After the piece I wrote about the psychology behind pricing your images, I had a couple of conversations that while agreeing with what I said and believing it to make sense, there are still some photographers that hit roadblocks. While pricing your images has a bit to do with you and a bit to do with the person you’re selling to, the actual sale itself has a lot more to do with understanding the client.
Each and every single one is different.
Let’s look at a number of scenarios:
- The photo editor from a famous online news website
- A company wanting to use an image of yours for an advertising campaign
- The woman whose rich father is entirely paying for her wedding and has money to burn
- The millennial
All of these people have different budgets, expectations, and may probably want different things.
Before I go on, keep in mind that you don’t always need to sell your photos or your photographic services–and in fact, you shouldn’t really be doing that to begin with depending on the client. If you’re just doing very standard work, then sure sell your photographic services. But if you’ve got a really unique product that no one else has, then you should be selling your creative vision, the ability to create it in photos and offering a product to that person that no one else will have.
That’s step one.
Now here’s step two: you don’t always need to sell an image and your rights to a photo away. You should only really do that for the right price. Instead, there is the option of licensing a photo. You won’t make as much, but you have more say in how it’s used and you’re still making money. But not everyone will want to license: the photo editor will do that for sure and so will the company; however the individual people won’t. They’re a totally different class of clients.
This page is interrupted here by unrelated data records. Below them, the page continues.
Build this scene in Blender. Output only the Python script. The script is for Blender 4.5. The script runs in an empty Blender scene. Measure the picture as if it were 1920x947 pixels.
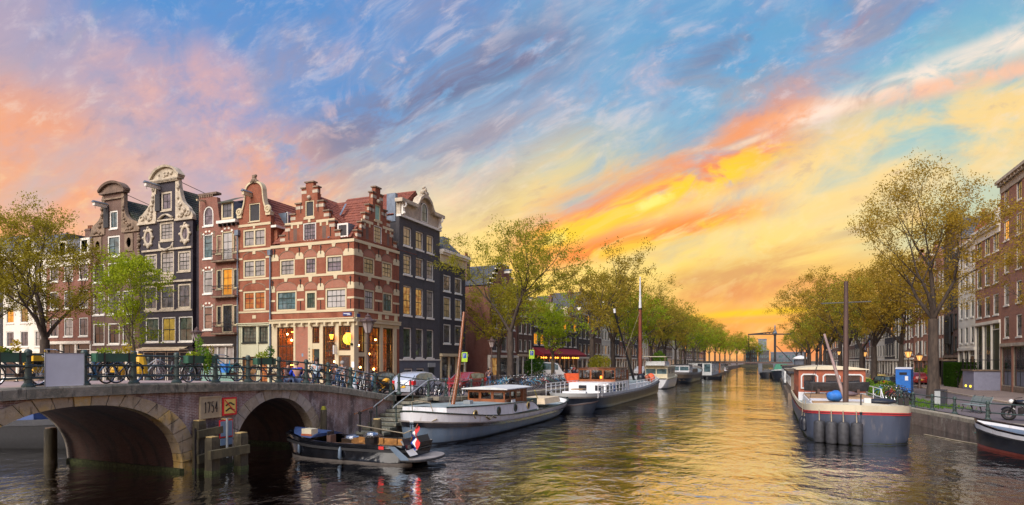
import bpy, math, random
from math import sin, cos, pi, radians, sqrt, atan2
from mathutils import Vector, Matrix, Euler
from mathutils.geometry import tessellate_polygon
SC = bpy.context.scene
COL = SC.collection
random.seed(7)
RND = random.Random(11)

# ------------------------------------------------------------------ camera
EYE = 4.0                      # metres above the canal water
FPX = 1150.0                   # focal length in photo pixels (1920 wide)
YAW = math.atan(485 / 1150)    # the canal runs along +Y, the camera looks left of it
cam_d = bpy.data.cameras.new('camera')
cam = bpy.data.objects.new('camera', cam_d); COL.objects.link(cam)
cam.location = (0, 0, EYE); cam.rotation_euler = (radians(90), 0, YAW)
cam_d.sensor_width = 36; cam_d.lens = 36 * FPX / 1920
cam_d.shift_y = 202.5 / 1920
cam_d.clip_start = .1; cam_d.clip_end = 5000
SC.camera = cam
CT, ST = cos(YAW), sin(YAW)
def ray(px, py):
    X = (px - 960) / FPX
    return (CT * X - ST, ST * X + CT, (676 - py) / FPX)
def onx(px, py, x):
    d = ray(px, py); t = x / d[0]; return (t * d[1], EYE + t * d[2])
def ony(px, py, y):
    d = ray(px, py); t = y / d[1]; return (t * d[0], EYE + t * d[2])
def onz(px, py, z):
    d = ray(px, py); t = (z - EYE) / d[2]; return (t * d[0], t * d[1])

SC.view_settings.view_transform = 'Standard'; SC.view_settings.look = 'None'
SC.view_settings.exposure = 0.12; SC.view_settings.gamma = 1
SC.render.engine = 'CYCLES'
SC.cycles.use_denoising = True
SC.cycles.max_bounces = 6; SC.cycles.diffuse_bounces = 3; SC.cycles.glossy_bounces = 3
SC.cycles.transparent_max_bounces = 12; SC.cycles.transmission_bounces = 3
SC.cycles.caustics_reflective = False; SC.cycles.caustics_refractive = False
SC.cycles.sample_clamp_indirect = 4

# ------------------------------------------------------------------ node helper
class NT:
    def __init__(s, tree): s.t = tree; s.n = tree.nodes; s.l = tree.links
    def put(s, sock, v):
        if hasattr(v, 'is_output'): s.l.new(v, sock)
        elif v is not None:
            if sock.type == 'RGBA' and not isinstance(v, (int, float)) and len(v) == 3: v = (*v, 1)
            sock.default_value = v
    def m(s, op, a, b=None, c=None, clamp=False):
        n = s.n.new('ShaderNodeMath'); n.operation = op; n.use_clamp = clamp
        s.put(n.inputs[0], a)
        if b is not None: s.put(n.inputs[1], b)
        if c is not None: s.put(n.inputs[2], c)
        return n.outputs[0]
    def v(s, op, a, b=None, sc=None):
        n = s.n.new('ShaderNodeVectorMath'); n.operation = op
        s.put(n.inputs[0], a)
        if b is not None: s.put(n.inputs[1], b)
        if sc is not None: s.put(n.inputs['Scale'], sc)
        return n.outputs['Value'] if op in ('DOT_PRODUCT', 'LENGTH', 'DISTANCE') else n.outputs[0]
    def xyz(s, x=0., y=0., z=0.):
        n = s.n.new('ShaderNodeCombineXYZ'); s.put(n.inputs[0], x); s.put(n.inputs[1], y); s.put(n.inputs[2], z); return n.outputs[0]
    def sep(s, v):
        n = s.n.new('ShaderNodeSeparateXYZ'); s.put(n.inputs[0], v); return n.outputs
    def noise(s, vec, scale, det=4., rough=.55, dist=0., col=False):
        n = s.n.new('ShaderNodeTexNoise'); s.put(n.inputs['Vector'], vec)
        n.inputs['Scale'].default_value = scale; n.inputs['Detail'].default_value = det
        n.inputs['Roughness'].default_value = rough; n.inputs['Distortion'].default_value = dist
        return n.outputs['Color'] if col else n.outputs['Fac']
    def ss(s, x, a, b, lo=0., hi=1.):
        n = s.n.new('ShaderNodeMapRange'); n.interpolation_type = 'SMOOTHSTEP'
        s.put(n.inputs[0], x); s.put(n.inputs[1], a); s.put(n.inputs[2], b); s.put(n.inputs[3], lo); s.put(n.inputs[4], hi)
        return n.outputs[0]
    def mix(s, f, a, b, mode='MIX'):
        n = s.n.new('ShaderNodeMix'); n.data_type = 'RGBA'; n.blend_type = mode
        s.put(n.inputs[0], f); s.put(n.inputs[6], a); s.put(n.inputs[7], b); return n.outputs[2]
    def ramp(s, f, stops):
        n = s.n.new('ShaderNodeValToRGB'); s.put(n.inputs[0], f); r = n.color_ramp
        while len(r.elements) < len(stops): r.elements.new(.5)
        for e, (p, c) in zip(r.elements, stops): e.position = p; e.color = (*c, 1)
        return n.outputs[0]
    def tc(s, k='Object'):
        if not hasattr(s, '_tc'): s._tc = s.n.new('ShaderNodeTexCoord')
        return s._tc.outputs[k]
    def bump(s, h, st=.5, dist=.02, nrm=None):
        n = s.n.new('ShaderNodeBump'); n.inputs['Strength'].default_value = st; n.inputs['Distance'].default_value = dist
        s.put(n.inputs['Height'], h)
        if nrm is not None: s.put(n.inputs['Normal'], nrm)
        return n.outputs[0]
def lin(r, g, b):
    f = lambda c: ((c / 255 + .055) / 1.055) ** 2.4 if c > 10 else c / 255 / 12.92
    return (f(r), f(g), f(b))
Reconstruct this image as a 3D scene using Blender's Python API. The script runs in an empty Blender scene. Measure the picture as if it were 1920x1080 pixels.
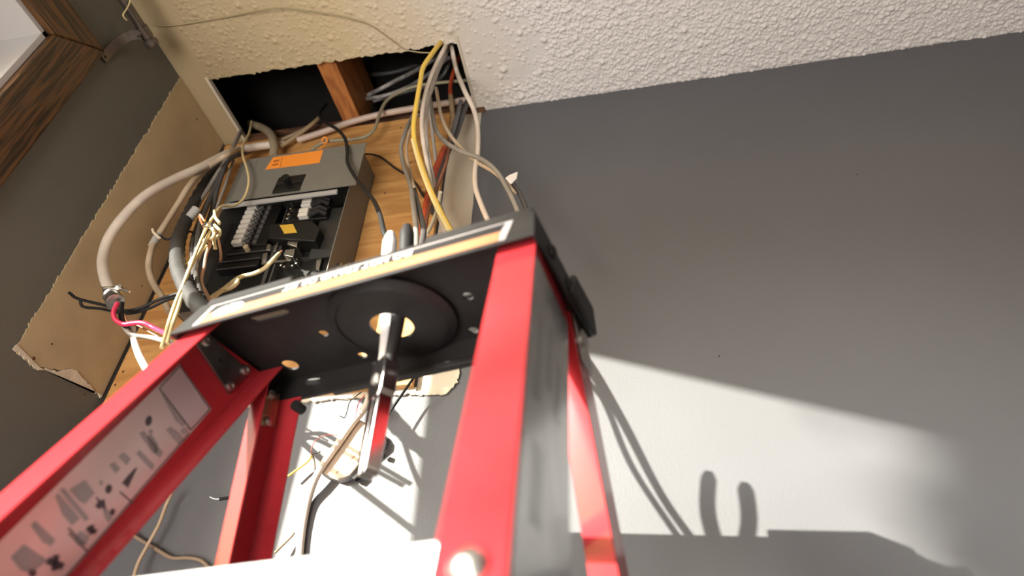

When doing this type of stuff, it’s usually always best to do it in person or on the phone. In person, you can make a lot of different mental notes about the person to figure out more about your client. It’s completely true that not everyone has thousands of dollars to spend on a wedding for example so that gives us two different scenarios:
- The higher end wedding
- The wedding with little budget for photographers
For the higher end, essentially what you’re doing it taking into consideration the normal stuff like how many people there are, number of images promised, how long you’re working, albums, engagement session, etc. But for the wedding with less of a budget you have two other options:
- Opt out and say no
- Tailor a package for those folks. Maybe shoot without editing, for less time, etc.
Depending on who you’re trying to define yourself as as a photographer, you may or may not use the images for your portfolio. Every photographer does cash gigs every now and then for extra money simply because it’s usually easy work. In fact, lots of artists do it. Plus, it helps you cater to a crowd that doesn’t reacher for higher end fruit or that understands what you’re capable of.
So if you’re looking to make money with your photos, you’ll also need to network and hang out with the types of people that will probably want to use your services. And while it gets more complicated based on what industry you’re in and the economic level, this is what you should start thinking about before making a sale: define who your target market is.